§ **Set task**:
Reproduce exactly the lines of the material beneath, from the line that contains "Write part 2" to the line that contains "w = MB(); w.box(xw(41), xw(94.3), FB-.075, FB-.031, 2.33, 2.39);", both included, and no other lines.

§ **Source data**:
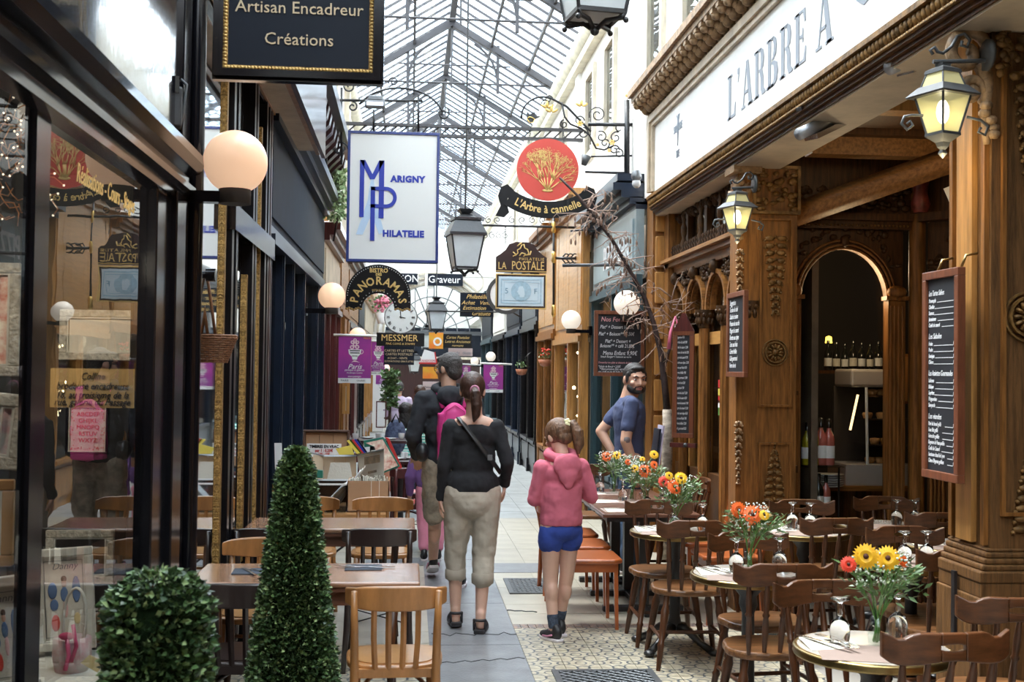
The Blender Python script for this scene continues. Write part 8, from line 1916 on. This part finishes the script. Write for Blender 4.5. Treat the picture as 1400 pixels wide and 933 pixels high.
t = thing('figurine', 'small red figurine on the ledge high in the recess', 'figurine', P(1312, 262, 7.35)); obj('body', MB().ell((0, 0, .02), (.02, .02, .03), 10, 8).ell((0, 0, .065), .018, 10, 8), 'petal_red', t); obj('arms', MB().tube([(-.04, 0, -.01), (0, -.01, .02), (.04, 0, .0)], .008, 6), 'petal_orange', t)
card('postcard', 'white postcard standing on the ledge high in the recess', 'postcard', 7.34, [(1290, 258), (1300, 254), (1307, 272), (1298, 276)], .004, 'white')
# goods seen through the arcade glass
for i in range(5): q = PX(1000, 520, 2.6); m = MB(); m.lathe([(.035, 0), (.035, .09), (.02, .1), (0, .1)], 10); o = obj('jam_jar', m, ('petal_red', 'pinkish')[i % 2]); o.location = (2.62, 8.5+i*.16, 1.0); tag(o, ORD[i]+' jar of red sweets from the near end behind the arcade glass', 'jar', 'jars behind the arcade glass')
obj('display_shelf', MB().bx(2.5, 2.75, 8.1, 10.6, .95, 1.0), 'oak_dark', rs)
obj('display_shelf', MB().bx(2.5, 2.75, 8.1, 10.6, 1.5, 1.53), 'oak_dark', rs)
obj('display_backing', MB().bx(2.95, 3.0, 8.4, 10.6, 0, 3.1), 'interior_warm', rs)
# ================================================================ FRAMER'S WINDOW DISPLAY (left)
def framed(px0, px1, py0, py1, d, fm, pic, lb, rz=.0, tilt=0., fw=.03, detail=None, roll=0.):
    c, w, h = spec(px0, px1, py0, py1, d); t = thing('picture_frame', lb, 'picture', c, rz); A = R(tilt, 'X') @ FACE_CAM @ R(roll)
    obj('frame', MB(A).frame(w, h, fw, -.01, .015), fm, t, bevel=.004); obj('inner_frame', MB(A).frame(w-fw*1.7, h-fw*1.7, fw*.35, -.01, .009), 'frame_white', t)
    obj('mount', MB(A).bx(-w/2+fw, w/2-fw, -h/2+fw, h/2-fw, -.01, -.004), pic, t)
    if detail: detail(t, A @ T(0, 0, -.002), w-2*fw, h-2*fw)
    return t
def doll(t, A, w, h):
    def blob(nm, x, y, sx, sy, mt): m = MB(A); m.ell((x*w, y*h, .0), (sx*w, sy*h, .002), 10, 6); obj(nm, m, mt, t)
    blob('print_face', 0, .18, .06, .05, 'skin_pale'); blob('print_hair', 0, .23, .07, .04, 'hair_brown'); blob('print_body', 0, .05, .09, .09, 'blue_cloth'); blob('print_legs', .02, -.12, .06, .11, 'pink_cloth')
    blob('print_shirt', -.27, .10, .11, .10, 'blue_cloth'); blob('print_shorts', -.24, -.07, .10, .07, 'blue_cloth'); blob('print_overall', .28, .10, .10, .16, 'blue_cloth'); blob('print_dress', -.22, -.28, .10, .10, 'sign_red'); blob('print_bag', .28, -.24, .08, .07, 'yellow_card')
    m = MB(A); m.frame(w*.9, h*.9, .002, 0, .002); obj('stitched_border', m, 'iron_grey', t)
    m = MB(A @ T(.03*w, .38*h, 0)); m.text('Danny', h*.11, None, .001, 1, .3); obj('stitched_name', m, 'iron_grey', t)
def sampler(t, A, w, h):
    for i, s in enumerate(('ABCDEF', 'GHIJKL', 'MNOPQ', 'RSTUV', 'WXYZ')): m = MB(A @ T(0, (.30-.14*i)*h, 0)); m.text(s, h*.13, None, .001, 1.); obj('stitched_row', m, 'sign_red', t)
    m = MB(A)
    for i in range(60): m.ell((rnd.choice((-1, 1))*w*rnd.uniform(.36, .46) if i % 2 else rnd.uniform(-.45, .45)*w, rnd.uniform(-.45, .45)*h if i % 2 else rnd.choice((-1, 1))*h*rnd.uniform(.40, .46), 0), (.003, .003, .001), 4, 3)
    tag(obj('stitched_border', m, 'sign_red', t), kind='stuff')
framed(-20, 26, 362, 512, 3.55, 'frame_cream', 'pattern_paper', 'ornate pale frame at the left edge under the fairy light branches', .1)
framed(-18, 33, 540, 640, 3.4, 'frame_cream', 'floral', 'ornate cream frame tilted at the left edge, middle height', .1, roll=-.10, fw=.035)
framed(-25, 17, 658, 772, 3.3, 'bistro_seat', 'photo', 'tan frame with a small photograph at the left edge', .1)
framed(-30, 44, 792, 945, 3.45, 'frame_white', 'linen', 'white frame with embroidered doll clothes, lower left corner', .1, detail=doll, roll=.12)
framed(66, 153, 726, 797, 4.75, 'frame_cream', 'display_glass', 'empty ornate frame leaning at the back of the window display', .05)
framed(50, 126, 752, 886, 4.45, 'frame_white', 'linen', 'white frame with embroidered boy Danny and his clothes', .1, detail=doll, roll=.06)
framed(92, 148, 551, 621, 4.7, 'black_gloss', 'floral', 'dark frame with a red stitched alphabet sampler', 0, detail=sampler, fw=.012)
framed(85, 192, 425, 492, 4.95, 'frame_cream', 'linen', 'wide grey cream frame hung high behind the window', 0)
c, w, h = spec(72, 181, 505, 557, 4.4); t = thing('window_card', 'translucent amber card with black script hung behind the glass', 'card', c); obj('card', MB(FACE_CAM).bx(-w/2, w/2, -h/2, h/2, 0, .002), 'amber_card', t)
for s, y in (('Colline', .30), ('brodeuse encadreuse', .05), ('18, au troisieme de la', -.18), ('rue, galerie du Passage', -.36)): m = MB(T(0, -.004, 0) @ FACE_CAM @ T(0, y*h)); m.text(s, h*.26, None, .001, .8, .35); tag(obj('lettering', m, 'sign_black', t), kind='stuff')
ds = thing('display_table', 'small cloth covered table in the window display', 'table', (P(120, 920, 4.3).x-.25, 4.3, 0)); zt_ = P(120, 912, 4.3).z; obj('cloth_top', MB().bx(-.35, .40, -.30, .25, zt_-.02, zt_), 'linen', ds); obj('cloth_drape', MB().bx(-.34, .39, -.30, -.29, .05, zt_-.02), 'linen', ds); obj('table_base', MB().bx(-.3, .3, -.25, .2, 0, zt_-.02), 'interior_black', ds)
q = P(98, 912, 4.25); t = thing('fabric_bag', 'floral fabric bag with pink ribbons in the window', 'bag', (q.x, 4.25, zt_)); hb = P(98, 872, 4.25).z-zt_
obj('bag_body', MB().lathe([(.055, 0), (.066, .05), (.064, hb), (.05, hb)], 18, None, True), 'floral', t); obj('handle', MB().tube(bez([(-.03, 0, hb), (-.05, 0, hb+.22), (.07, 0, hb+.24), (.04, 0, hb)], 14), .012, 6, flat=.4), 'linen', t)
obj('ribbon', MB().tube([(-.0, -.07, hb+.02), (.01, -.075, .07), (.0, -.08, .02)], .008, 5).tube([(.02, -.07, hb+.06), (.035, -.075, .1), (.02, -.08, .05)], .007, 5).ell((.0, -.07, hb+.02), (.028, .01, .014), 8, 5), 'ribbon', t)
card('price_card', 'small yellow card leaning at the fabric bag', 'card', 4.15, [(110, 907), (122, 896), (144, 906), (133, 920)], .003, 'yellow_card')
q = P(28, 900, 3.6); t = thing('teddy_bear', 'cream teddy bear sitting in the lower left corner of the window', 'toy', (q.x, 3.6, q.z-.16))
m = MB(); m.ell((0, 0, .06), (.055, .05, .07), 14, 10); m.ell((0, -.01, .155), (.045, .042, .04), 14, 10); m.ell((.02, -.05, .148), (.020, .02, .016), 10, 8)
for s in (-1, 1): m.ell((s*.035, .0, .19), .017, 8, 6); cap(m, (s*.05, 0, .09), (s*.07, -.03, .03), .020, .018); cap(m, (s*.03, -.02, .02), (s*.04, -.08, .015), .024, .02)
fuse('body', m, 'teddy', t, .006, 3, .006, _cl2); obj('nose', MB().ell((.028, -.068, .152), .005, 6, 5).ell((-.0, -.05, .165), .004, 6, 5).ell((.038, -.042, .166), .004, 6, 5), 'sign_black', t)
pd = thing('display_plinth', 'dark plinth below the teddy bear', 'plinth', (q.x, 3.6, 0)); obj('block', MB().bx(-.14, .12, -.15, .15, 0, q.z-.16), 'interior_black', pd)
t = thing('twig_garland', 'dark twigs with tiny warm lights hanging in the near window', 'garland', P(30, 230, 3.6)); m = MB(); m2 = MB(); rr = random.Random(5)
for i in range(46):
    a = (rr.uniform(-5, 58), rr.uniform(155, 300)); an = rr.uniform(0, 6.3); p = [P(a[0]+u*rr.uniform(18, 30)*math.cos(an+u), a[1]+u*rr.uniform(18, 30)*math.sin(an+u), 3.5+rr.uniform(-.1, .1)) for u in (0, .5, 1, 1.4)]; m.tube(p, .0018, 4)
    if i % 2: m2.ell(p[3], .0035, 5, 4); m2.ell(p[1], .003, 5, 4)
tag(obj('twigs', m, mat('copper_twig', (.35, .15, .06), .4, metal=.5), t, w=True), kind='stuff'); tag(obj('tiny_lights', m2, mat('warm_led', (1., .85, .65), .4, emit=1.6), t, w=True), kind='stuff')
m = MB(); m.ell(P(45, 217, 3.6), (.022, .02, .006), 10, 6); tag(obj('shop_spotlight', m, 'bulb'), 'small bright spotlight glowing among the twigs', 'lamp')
==
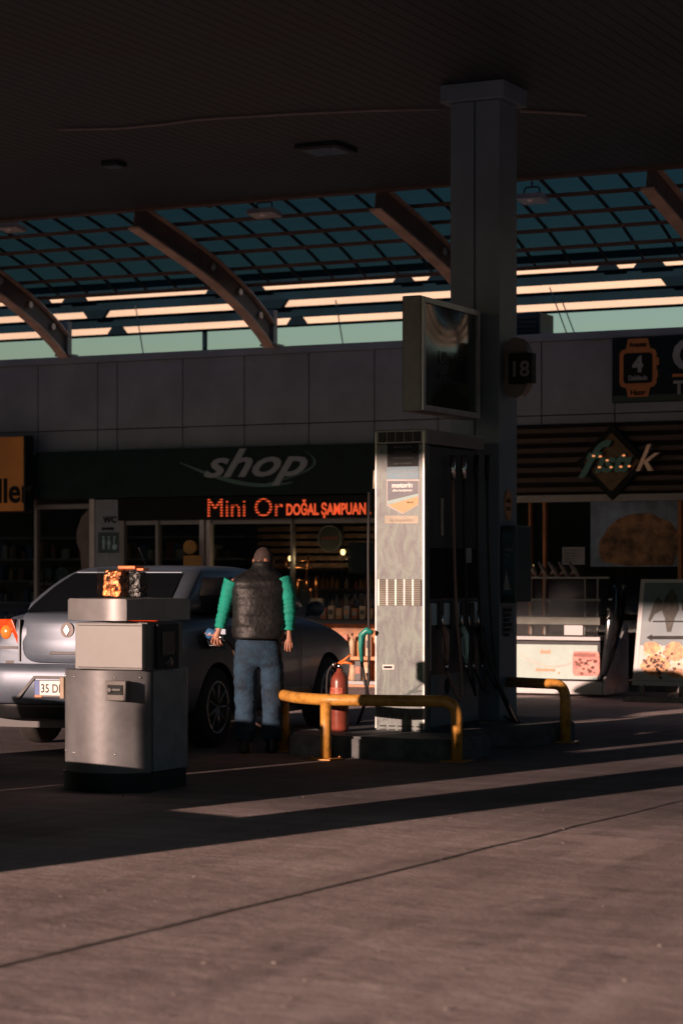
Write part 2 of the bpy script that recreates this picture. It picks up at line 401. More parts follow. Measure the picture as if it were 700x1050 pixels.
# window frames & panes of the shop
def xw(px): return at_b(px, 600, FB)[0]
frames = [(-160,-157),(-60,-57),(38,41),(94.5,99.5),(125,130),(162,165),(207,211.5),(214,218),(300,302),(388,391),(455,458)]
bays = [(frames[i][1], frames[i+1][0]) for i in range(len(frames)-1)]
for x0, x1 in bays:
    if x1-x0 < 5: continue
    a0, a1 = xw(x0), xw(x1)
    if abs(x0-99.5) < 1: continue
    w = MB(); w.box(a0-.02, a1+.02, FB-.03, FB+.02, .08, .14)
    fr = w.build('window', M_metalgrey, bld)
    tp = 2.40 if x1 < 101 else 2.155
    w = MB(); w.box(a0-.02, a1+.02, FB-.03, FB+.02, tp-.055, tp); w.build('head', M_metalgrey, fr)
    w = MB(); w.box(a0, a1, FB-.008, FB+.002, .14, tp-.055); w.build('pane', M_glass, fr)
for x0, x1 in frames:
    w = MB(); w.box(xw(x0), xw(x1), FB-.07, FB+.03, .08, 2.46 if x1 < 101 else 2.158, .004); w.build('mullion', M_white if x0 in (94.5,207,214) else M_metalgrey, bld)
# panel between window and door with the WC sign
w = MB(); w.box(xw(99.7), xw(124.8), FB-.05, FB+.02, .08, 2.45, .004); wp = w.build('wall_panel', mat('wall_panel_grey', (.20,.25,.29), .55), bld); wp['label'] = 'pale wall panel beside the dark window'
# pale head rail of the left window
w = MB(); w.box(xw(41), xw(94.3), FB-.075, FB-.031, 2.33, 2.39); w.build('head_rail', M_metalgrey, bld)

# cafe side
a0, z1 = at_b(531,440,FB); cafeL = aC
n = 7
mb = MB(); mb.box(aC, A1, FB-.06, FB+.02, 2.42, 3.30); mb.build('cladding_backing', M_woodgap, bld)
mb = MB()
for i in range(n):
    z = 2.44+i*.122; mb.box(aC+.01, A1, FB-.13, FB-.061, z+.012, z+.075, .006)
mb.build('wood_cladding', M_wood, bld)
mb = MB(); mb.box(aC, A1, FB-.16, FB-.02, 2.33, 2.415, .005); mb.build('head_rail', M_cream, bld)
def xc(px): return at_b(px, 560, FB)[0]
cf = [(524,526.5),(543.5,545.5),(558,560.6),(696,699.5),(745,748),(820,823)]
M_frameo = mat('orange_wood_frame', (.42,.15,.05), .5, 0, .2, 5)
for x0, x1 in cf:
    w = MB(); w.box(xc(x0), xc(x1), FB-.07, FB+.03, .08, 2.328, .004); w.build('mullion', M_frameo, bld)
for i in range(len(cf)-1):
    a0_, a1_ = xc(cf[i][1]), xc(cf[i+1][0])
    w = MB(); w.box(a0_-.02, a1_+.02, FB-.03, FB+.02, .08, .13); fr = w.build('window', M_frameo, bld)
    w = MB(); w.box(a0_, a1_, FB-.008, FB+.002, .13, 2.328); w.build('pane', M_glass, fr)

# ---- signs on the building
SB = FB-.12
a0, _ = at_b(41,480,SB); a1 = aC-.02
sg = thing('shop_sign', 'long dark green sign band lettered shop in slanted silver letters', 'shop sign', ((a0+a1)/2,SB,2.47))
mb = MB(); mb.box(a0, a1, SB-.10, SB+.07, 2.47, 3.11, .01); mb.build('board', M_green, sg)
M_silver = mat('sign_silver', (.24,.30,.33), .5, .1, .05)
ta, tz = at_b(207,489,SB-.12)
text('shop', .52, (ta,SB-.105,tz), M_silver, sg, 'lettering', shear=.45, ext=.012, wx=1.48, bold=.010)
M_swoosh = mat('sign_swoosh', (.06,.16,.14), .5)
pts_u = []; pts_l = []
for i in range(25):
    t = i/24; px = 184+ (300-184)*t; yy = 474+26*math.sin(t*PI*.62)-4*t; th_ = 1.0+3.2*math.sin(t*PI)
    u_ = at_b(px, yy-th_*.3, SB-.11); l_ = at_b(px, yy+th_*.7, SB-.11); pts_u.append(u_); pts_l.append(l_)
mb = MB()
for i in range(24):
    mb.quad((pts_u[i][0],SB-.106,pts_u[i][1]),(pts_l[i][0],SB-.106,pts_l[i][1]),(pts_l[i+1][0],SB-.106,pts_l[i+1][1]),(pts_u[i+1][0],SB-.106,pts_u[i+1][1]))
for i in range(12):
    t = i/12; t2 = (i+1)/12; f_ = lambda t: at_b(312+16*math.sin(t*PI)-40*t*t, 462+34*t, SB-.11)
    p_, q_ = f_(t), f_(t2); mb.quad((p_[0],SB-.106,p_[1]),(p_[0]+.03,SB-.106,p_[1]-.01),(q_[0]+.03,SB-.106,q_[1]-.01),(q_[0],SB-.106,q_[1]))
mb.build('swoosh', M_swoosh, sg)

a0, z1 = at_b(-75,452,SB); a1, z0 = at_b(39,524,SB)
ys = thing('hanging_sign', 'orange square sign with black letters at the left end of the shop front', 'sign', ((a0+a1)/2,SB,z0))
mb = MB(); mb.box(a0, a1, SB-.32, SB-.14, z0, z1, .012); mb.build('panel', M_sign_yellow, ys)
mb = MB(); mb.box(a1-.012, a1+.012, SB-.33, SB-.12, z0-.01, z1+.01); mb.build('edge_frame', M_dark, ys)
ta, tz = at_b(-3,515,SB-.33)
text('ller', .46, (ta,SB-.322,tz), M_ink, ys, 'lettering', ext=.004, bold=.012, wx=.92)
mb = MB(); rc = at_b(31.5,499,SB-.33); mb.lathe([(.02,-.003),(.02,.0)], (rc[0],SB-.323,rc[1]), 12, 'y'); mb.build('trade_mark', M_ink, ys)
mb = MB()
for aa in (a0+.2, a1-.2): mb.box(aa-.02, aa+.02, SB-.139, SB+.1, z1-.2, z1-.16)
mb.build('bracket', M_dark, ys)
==
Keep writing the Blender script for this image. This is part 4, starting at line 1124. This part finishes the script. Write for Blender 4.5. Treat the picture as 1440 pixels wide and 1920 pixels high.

§ **Response to the task**:
Write part 2 of the bpy script that recreates this picture. It picks up at line 401. More parts follow. Measure the picture as if it were 700x1050 pixels.
# window frames & panes of the shop
def xw(px): return at_b(px, 600, FB)[0]
frames = [(-160,-157),(-60,-57),(38,41),(94.5,99.5),(125,130),(162,165),(207,211.5),(214,218),(300,302),(388,391),(455,458)]
bays = [(frames[i][1], frames[i+1][0]) for i in range(len(frames)-1)]
for x0, x1 in bays:
    if x1-x0 < 5: continue
    a0, a1 = xw(x0), xw(x1)
    if abs(x0-99.5) < 1: continue
    w = MB(); w.box(a0-.02, a1+.02, FB-.03, FB+.02, .08, .14)
    fr = w.build('window', M_metalgrey, bld)
    tp = 2.40 if x1 < 101 else 2.155
    w = MB(); w.box(a0-.02, a1+.02, FB-.03, FB+.02, tp-.055, tp); w.build('head', M_metalgrey, fr)
    w = MB(); w.box(a0, a1, FB-.008, FB+.002, .14, tp-.055); w.build('pane', M_glass, fr)
for x0, x1 in frames:
    w = MB(); w.box(xw(x0), xw(x1), FB-.07, FB+.03, .08, 2.46 if x1 < 101 else 2.158, .004); w.build('mullion', M_white if x0 in (94.5,207,214) else M_metalgrey, bld)
# panel between window and door with the WC sign
w = MB(); w.box(xw(99.7), xw(124.8), FB-.05, FB+.02, .08, 2.45, .004); wp = w.build('wall_panel', mat('wall_panel_grey', (.20,.25,.29), .55), bld); wp['label'] = 'pale wall panel beside the dark window'
# pale head rail of the left window
w = MB(); w.box(xw(41), xw(94.3), FB-.075, FB-.031, 2.33, 2.39); w.build('head_rail', M_metalgrey, bld)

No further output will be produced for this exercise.